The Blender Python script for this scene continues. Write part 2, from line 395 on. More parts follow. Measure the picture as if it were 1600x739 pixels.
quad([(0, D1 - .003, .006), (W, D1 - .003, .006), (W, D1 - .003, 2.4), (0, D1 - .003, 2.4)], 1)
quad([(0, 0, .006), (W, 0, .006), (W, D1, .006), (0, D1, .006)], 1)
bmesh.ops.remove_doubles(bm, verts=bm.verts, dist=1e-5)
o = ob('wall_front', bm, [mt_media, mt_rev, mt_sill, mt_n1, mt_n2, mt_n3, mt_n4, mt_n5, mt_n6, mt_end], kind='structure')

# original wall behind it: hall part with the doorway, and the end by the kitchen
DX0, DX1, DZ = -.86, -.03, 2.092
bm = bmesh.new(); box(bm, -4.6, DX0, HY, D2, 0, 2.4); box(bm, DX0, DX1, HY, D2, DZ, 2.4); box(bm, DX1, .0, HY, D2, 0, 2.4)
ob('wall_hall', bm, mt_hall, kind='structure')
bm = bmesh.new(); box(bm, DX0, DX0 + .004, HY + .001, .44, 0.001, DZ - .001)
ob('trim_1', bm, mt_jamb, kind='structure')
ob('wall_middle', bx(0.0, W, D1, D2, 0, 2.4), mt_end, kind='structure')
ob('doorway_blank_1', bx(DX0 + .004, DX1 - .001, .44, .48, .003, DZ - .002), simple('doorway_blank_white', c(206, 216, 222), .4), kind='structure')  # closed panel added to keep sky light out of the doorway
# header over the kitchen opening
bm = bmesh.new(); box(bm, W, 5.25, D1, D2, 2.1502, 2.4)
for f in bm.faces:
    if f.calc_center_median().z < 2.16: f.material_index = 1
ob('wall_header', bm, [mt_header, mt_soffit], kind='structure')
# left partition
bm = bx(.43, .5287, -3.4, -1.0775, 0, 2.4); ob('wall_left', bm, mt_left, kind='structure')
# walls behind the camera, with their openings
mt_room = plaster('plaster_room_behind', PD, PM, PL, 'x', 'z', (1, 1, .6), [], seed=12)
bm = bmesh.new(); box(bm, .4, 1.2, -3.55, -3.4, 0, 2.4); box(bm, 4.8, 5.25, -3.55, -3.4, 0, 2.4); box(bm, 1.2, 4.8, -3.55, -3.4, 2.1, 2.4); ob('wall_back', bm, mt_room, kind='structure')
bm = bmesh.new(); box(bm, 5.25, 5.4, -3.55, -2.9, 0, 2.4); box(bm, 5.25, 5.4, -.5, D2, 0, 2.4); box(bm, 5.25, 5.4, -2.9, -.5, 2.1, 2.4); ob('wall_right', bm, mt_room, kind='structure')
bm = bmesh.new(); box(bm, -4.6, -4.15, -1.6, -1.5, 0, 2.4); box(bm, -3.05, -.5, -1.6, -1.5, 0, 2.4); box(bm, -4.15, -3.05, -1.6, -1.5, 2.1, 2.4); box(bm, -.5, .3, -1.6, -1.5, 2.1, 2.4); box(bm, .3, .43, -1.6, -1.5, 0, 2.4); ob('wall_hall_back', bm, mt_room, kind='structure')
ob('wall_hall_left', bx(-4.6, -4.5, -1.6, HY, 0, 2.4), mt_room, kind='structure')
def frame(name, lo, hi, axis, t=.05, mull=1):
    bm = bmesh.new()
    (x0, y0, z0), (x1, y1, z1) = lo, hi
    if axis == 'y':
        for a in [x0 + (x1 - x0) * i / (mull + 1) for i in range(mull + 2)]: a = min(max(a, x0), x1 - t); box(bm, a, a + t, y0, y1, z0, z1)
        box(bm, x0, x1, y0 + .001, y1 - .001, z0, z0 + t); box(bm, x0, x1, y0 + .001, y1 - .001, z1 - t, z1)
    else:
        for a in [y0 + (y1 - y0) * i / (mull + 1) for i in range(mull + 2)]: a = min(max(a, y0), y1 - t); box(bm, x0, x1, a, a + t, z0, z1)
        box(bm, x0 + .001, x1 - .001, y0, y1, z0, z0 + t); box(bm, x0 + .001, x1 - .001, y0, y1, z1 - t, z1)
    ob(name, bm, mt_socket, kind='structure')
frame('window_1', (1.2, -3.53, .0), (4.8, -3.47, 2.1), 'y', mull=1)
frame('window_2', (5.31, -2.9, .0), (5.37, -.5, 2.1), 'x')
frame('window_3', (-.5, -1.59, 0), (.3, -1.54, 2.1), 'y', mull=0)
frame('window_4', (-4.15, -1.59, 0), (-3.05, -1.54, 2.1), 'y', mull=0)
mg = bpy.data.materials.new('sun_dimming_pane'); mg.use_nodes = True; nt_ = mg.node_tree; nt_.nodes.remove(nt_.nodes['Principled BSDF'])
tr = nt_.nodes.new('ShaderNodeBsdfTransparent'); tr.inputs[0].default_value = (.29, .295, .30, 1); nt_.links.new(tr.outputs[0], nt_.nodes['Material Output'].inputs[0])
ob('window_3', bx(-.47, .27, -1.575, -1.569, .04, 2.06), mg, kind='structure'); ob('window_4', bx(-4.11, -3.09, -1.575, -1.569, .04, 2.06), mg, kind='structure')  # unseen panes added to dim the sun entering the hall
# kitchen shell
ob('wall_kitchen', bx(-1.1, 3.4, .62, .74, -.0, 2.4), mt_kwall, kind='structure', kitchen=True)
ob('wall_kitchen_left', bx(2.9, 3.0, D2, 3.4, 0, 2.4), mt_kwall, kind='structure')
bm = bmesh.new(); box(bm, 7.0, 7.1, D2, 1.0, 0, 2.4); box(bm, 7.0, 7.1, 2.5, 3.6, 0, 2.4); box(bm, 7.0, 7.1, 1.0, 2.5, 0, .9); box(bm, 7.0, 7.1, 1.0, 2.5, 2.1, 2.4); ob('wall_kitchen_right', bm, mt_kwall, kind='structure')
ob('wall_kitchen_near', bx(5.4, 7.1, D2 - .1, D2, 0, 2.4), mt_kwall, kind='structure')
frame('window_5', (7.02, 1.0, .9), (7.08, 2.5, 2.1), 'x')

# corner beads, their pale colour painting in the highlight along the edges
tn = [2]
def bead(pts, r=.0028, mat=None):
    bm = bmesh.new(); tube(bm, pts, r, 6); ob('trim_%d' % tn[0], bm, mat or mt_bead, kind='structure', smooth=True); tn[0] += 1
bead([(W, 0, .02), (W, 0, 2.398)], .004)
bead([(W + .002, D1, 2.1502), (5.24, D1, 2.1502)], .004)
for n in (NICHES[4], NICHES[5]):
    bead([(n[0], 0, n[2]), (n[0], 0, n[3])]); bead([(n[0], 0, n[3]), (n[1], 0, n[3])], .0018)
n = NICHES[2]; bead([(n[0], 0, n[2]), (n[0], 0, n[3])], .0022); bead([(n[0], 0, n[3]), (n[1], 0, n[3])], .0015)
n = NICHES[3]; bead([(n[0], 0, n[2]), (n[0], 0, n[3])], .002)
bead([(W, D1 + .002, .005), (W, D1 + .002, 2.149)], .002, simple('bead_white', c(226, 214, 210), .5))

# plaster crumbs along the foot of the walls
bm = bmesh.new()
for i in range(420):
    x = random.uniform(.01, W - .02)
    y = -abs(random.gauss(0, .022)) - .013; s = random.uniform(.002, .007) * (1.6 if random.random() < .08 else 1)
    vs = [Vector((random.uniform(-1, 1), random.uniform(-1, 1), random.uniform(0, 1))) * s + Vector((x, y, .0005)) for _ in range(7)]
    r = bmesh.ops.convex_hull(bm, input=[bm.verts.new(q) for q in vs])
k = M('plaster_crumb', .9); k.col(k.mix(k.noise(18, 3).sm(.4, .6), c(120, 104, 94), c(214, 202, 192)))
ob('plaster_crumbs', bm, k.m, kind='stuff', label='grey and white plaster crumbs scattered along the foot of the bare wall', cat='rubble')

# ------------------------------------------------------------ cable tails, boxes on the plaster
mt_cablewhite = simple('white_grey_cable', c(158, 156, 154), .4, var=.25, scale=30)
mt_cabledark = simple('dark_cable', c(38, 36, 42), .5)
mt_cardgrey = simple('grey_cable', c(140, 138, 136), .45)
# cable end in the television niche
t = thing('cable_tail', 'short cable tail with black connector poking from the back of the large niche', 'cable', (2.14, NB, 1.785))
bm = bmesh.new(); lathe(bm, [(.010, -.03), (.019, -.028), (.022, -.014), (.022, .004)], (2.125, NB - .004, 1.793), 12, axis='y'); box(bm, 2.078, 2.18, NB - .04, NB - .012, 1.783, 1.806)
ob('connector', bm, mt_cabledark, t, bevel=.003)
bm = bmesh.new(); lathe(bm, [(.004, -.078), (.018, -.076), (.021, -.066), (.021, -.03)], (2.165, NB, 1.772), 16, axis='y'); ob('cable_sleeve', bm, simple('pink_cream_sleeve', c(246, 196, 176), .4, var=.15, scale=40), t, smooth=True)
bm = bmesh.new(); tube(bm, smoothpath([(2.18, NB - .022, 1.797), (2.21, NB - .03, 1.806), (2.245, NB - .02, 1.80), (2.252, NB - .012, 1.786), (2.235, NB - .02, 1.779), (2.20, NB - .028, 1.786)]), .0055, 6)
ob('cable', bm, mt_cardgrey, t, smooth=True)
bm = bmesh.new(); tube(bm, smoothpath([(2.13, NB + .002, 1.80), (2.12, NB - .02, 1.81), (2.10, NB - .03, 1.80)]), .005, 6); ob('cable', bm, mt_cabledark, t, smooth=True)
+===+
Go through the material above and copy each line that has the word "from".

# The solution:
The Blender Python script for this scene continues. Write part 2, from line 395 on. More parts follow. Measure the picture as if it were 1600x739 pixels.
t = thing('cable_tail', 'short cable tail with black connector poking from the back of the large niche', 'cable', (2.14, NB, 1.785))